The 200,000-member IEEE-USA, the U.S. arm of the world’s largest technology professional organization, intends to urge President-elect Donald Trump to quickly replace the random H-1B lottery with a system that gives priority to companies that pay the best wages.
This proposal would also move large H-1B users to the back of the visa distribution line. For this to happen, all it would take is an executive order by the president, the engineering group says.
Separately, the IEEE-USA also wants Trump to prod the U.S. Department of Justice to investigate what it claims is discrimination against U.S. workers by H-1B visa-using companies. This discrimination occurs when U.S. workers are replaced by visa-holding workers.
Trump has immediate “opportunities to start pushing back against outsourcing through the H-1B program,” said Russell Harrison, director of government relations, for the IEEE-USA.
The government labels companies that have 51 or more full-time workers, of whom 15 percent or more are H-1B workers, as “dependent” H-1B employers. This includes all the major India-based offshore outsourcing firms, as well as some U.S.-based firms, such as Cognizant. According to U.S. government visa records, Facebook is also considered an “H-1B dependent” employer for its hiring.
The IEEE-USA said the “non-dependent” employers, those with a smaller number of visa-holding workers, should get priority in the visa distribution system. Some large tech companies, including Microsoft, IBM and Google, are non-dependent employers under the government’s definition.
Wages are another way to deter visa use by offshore outsourcing companies, Harrison said. If companies that pay the higher prevailing wage are given priority, “you immediately cut out the outsourcers,” he said.

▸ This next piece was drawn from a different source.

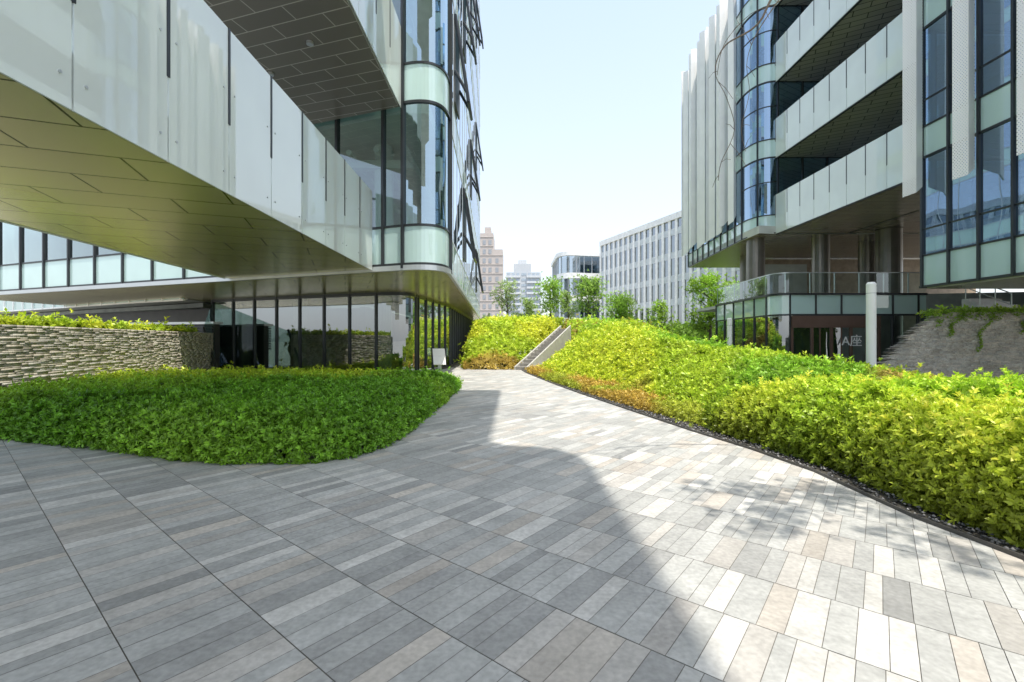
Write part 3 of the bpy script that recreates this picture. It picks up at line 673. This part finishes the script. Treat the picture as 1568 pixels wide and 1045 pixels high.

Employers who hire H-1B workers have to pay them a prevailing wage. There are four prevailing wage levels for each U.S. occupation. For example, the Level 4 prevailing wage for a programmer in Des Moines is $81,000. The Level 1 wage there, which is for entry-level workers, is $46,000.
Most companies pay lower prevailing wages, according to the U.S. Government Accountability Office. In a 2011 study, the GAO found that 54 percent of all H-1B workers are paid Level 1 wages, and 29 percent are paid Level 2.
A non-H-1B dependent company that pays a Level 4 wage would likely get a visa under their plan, the IEEE-USA officials said. Prevailing wage rates vary by region. Although wages are much higher in Silicon Valley than in the Midwest, all the employers that promise to pay Level 4 prevailing wages, for instance, are considered as one category.
The proposals are part of a set of recommendations the IEEE-USA plans to submit to the new administration. The group is also exploring some kind of protections for small businesses in H-1B visa distributions.
The IEEE-USA also wants the Trump administration to push the DOJ to investigate what it claims is discrimination against U.S. workers by H-1B visa-using companies. Ten U.S. senators in 2015 asked the DOJ to investigate national origin discrimination in response to the layoff of IT workers at Southern California Edison, but no action has emerged.
The DOJ’s Office of Special Counsel investigates discrimination complaints, but it’s hard to get workers who have been laid off to make complaints in a timely fashion, “because they are afraid that if they file a complaint they will lose their severance pay,” said Bruce Morrison, a lawyer and former Democratic congressman from Connecticut, who represents the IEEE-USA.
Nonetheless, “the new administration may bring a new willingness to pursue U.S. citizenship discrimination,” Morrison said.
The U.S. distributes 85,000 H-1B visas through a lottery, with the odds of winning roughly one-in-three based on current demand. There were 236,000 visa petitions submitted this year.
Changing the lottery will represent “a dramatic resorting away from outsourcing and toward people who are really needed in the American economy and are being compensated commensurate with that need,” Morrison said.
Another effort by the IEEE-USA will be to seek to close a 1998 legislative loophole that allows H-1B-dependent firms to replace U.S. workers provided that they pay at least $60,000 per year or employ workers with master’s degrees.
The H-1B lottery has been under attack for some time. This includes a federal lawsuit filed last summer by two vendors that claimed they were denied visas for employees they wanted to hire because the lottery is tilted against small businesses.
The lawsuit claims the lottery is being abused by large H-1B users. The U.S. Citizenship and Immigration Service “did not prohibit multiple filings by different employers on behalf of the same individual, or bar large companies from multiple filings through different business units,” it says, in part. “This situation is unfair to small businesses, and is not the result intended by Congress when the statute was enacted,” according to plaintiffs in the court case.
U.S. Rep. Zoe Lofgren (D-Calif.) had proposed replacing the lottery with a wage-based priority system, but her efforts have stalled.